-- Data segment --
+--
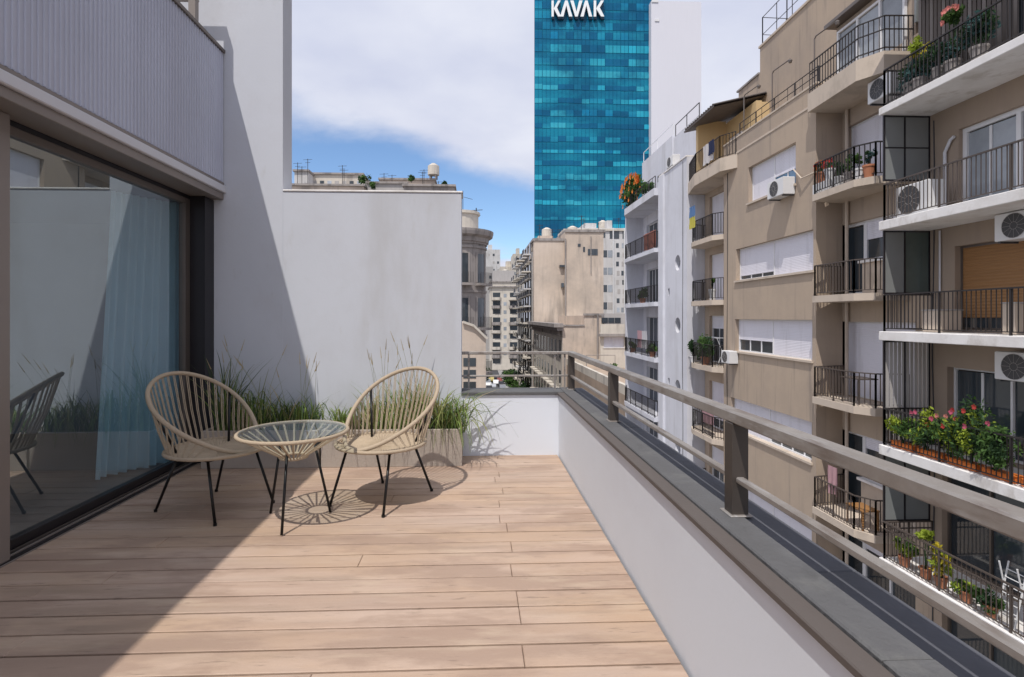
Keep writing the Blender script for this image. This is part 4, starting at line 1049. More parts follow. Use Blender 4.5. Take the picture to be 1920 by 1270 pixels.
# far street fronts
t7 = thing('street_front', (13, 112, ZS), 'narrow far street front stacked with small balconies left of the tan party wall', 'building')
MB().box(FF-.1, xy(1001, TY)-.05+.0, TY+1, 128, ZS, zy(990, 500, 112)).build('facade_wall', GREYR, t7)
rg = random.Random(9)
for fl in range(11):
    z = ZS+1.5+fl*3.1
    for k in range(6):
        yy = TY+3+k*5.2; d = rg.uniform(.9, 1.7)
        MB().box(FF-.34, FF-.2, yy-.9, yy+.9, z+.3, z+2.3).build('window', PANE, t7)
        MB().box(FF-.3-d, FF-.301, yy-1.6, yy+1.6, z, z+.25).build('balcony', rg.choice((CREAM, PALE)), t7)
        MB().box(FF-.3-d, FF-.25-d, yy-1.6, yy+1.6, z+.25, z+1.1).build('railing', rg.choice((IRON, CREAM, IRON)), t7)
# building closing the view
t8 = thing('apartment_building', (12, 215, ZS), 'cream block with two stacks of bay windows closing the view down the street', 'building')
CY = 216.; xa, xb = xy(919, CY), xy(978, CY)
zt8 = zy(950, 530, CY)
MB().box(xa, xb, CY, CY+20, ZS, zt8).build('facade_wall', CREAM, t8)
MB().box(xa-.5, xb+.5, CY-.7, CY+20, zt8-2.0, zt8-1.4).box(xa-.3, xb+.3, CY-.4, CY+20, zt8, zt8+.6).build('cornice', STONE, t8)
MB().box(xy(925, CY), xy(965, CY), CY+2, CY+12, zt8+.6, zt8+5).build('roof_storey', GREYR, t8)
for px_ in (931, 963):
    X = xy(px_, CY)
    for k in range(9):
        z = zt8-6-k*3.35
        MB().box(X-1.5, X+1.5, CY-.06, CY+.2, z, z+1.9).build('window', PANE, t8)
        if k % 3 != 2: MB().prism([(X-2.0, CY-.07), (X-1.2, CY-1.3), (X+1.2, CY-1.3), (X+2.0, CY-.07)], z-1.1, z-.02).build('bay_balcony', STONE if k % 2 else CREAM, t8)
X = xy(947, CY)
for k in range(8): MB().box(X-.6, X+.6, CY-.05, CY+.2, zt8-6-k*3.35, zt8-4.6-k*3.35).build('window', PANEC, t8)
blk = [(905, 938, 468, 330, PALE, 'pale block with a lift tower rising far behind the cream block, at the left'), (938, 975, 500, 300, CREAM, 'long low cream block on the far skyline between two taller ones'),
       (962, 985, 476, 285, CREAM, 'cream block with a small tank tower on the far skyline beside the glass tower'), (975, 1003, 508, 260, STONE, 'dark grey block at the foot of the glass tower'), (880, 925, 500, 270, GREYR, 'grey block on the far skyline behind the rounded corner building')]
for (pl, pr, pt, Y, m_, lab) in blk:
    t = thing('distant_building', ((xy(pl, Y)+xy(pr, Y))/2, Y, ZS), lab, 'building', 'distant buildings on the skyline')
    z = zy(pl, pt, Y); x0, x1 = xy(pl, Y), xy(pr, Y)
    MB().box(x0, x1, Y, Y+18, ZS, z).build('facade_wall', m_, t)
    MB().box(x0+(x1-x0)*.3, x0+(x1-x0)*.55, Y+2, Y+8, z, z+3.2).build('roof_tank', m_, t)
    far_windows(t, mapY(Y), x0, x1, zy(pl, 600, Y), z-1, 4, 9, 1.2, 1.5, seed=int(pl), skip=.15)

# ================================================================== LEFT SIDE OF THE STREET
# rounded corner building
t9 = thing('corner_building', (-1.5, 50, ZS), 'old grey building with a rounded corner, heavy cornice and iron balconies', 'building')
CYc = 50.; cxx = -1.55; rad = 2.5; zt9 = zy(890, 440, CYc-2)
mb = MB(); mb.lathe([(rad, ZS), (rad, zt9-.8), (rad+.12, zt9-.8), (rad+.15, zt9-.2)], (cxx, CYc, 0), 40); mb.build('corner_turret', STONE, t9, smooth=False)
MB().box(-14, cxx, CYc-rad+.03, CYc+12, ZS, zt9-.2).box(-14, cxx+rad-.02, CYc, CYc+90, ZS, zt9-1.5).build('facade_wall', STONE, t9)
mb = MB(); mb.lathe([(rad, zt9-.7), (rad+.25, zt9-.6), (rad+.3, zt9-.25), (rad+.62, zt9-.05), (rad+.7, zt9+.25), (rad+.72, zt9+.45), (rad, zt9+.6), (0, zt9+.8)], (cxx, CYc, 0), 40); mb.build('cornice', STONE, t9)
MB().box(-14, cxx, CYc-rad-.68, CYc+6, zt9-.05, zt9+.44).build('cornice', STONE, t9)
mb = MB(); mb.lathe([(1.6, zt9+.6), (1.6, zt9+2.0), (1.75, zt9+2.05), (1.75, zt9+2.3), (0, zt9+2.4)], (cxx+.2, CYc, 0), 24); mb.build('roof_drum', CREAM, t9)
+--
-- Task prompt --
Copy the data word for word. Pictures do not go in the copy.

-- Task answer --
Keep writing the Blender script for this image. This is part 4, starting at line 1049. More parts follow. Use Blender 4.5. Take the picture to be 1920 by 1270 pixels.
# far street fronts
t7 = thing('street_front', (13, 112, ZS), 'narrow far street front stacked with small balconies left of the tan party wall', 'building')
MB().box(FF-.1, xy(1001, TY)-.05+.0, TY+1, 128, ZS, zy(990, 500, 112)).build('facade_wall', GREYR, t7)
rg = random.Random(9)
for fl in range(11):
    z = ZS+1.5+fl*3.1
    for k in range(6):
        yy = TY+3+k*5.2; d = rg.uniform(.9, 1.7)
        MB().box(FF-.34, FF-.2, yy-.9, yy+.9, z+.3, z+2.3).build('window', PANE, t7)
        MB().box(FF-.3-d, FF-.301, yy-1.6, yy+1.6, z, z+.25).build('balcony', rg.choice((CREAM, PALE)), t7)
        MB().box(FF-.3-d, FF-.25-d, yy-1.6, yy+1.6, z+.25, z+1.1).build('railing', rg.choice((IRON, CREAM, IRON)), t7)
# building closing the view
t8 = thing('apartment_building', (12, 215, ZS), 'cream block with two stacks of bay windows closing the view down the street', 'building')
CY = 216.; xa, xb = xy(919, CY), xy(978, CY)
zt8 = zy(950, 530, CY)
MB().box(xa, xb, CY, CY+20, ZS, zt8).build('facade_wall', CREAM, t8)
MB().box(xa-.5, xb+.5, CY-.7, CY+20, zt8-2.0, zt8-1.4).box(xa-.3, xb+.3, CY-.4, CY+20, zt8, zt8+.6).build('cornice', STONE, t8)
MB().box(xy(925, CY), xy(965, CY), CY+2, CY+12, zt8+.6, zt8+5).build('roof_storey', GREYR, t8)
for px_ in (931, 963):
    X = xy(px_, CY)
    for k in range(9):
        z = zt8-6-k*3.35
        MB().box(X-1.5, X+1.5, CY-.06, CY+.2, z, z+1.9).build('window', PANE, t8)
        if k % 3 != 2: MB().prism([(X-2.0, CY-.07), (X-1.2, CY-1.3), (X+1.2, CY-1.3), (X+2.0, CY-.07)], z-1.1, z-.02).build('bay_balcony', STONE if k % 2 else CREAM, t8)
X = xy(947, CY)
for k in range(8): MB().box(X-.6, X+.6, CY-.05, CY+.2, zt8-6-k*3.35, zt8-4.6-k*3.35).build('window', PANEC, t8)
blk = [(905, 938, 468, 330, PALE, 'pale block with a lift tower rising far behind the cream block, at the left'), (938, 975, 500, 300, CREAM, 'long low cream block on the far skyline between two taller ones'),
       (962, 985, 476, 285, CREAM, 'cream block with a small tank tower on the far skyline beside the glass tower'), (975, 1003, 508, 260, STONE, 'dark grey block at the foot of the glass tower'), (880, 925, 500, 270, GREYR, 'grey block on the far skyline behind the rounded corner building')]
for (pl, pr, pt, Y, m_, lab) in blk:
    t = thing('distant_building', ((xy(pl, Y)+xy(pr, Y))/2, Y, ZS), lab, 'building', 'distant buildings on the skyline')
    z = zy(pl, pt, Y); x0, x1 = xy(pl, Y), xy(pr, Y)
    MB().box(x0, x1, Y, Y+18, ZS, z).build('facade_wall', m_, t)
    MB().box(x0+(x1-x0)*.3, x0+(x1-x0)*.55, Y+2, Y+8, z, z+3.2).build('roof_tank', m_, t)
    far_windows(t, mapY(Y), x0, x1, zy(pl, 600, Y), z-1, 4, 9, 1.2, 1.5, seed=int(pl), skip=.15)

# ================================================================== LEFT SIDE OF THE STREET
# rounded corner building
t9 = thing('corner_building', (-1.5, 50, ZS), 'old grey building with a rounded corner, heavy cornice and iron balconies', 'building')
CYc = 50.; cxx = -1.55; rad = 2.5; zt9 = zy(890, 440, CYc-2)
mb = MB(); mb.lathe([(rad, ZS), (rad, zt9-.8), (rad+.12, zt9-.8), (rad+.15, zt9-.2)], (cxx, CYc, 0), 40); mb.build('corner_turret', STONE, t9, smooth=False)
MB().box(-14, cxx, CYc-rad+.03, CYc+12, ZS, zt9-.2).box(-14, cxx+rad-.02, CYc, CYc+90, ZS, zt9-1.5).build('facade_wall', STONE, t9)
mb = MB(); mb.lathe([(rad, zt9-.7), (rad+.25, zt9-.6), (rad+.3, zt9-.25), (rad+.62, zt9-.05), (rad+.7, zt9+.25), (rad+.72, zt9+.45), (rad, zt9+.6), (0, zt9+.8)], (cxx, CYc, 0), 40); mb.build('cornice', STONE, t9)
MB().box(-14, cxx, CYc-rad-.68, CYc+6, zt9-.05, zt9+.44).build('cornice', STONE, t9)
mb = MB(); mb.lathe([(1.6, zt9+.6), (1.6, zt9+2.0), (1.75, zt9+2.05), (1.75, zt9+2.3), (0, zt9+2.4)], (cxx+.2, CYc, 0), 24); mb.build('roof_drum', CREAM, t9)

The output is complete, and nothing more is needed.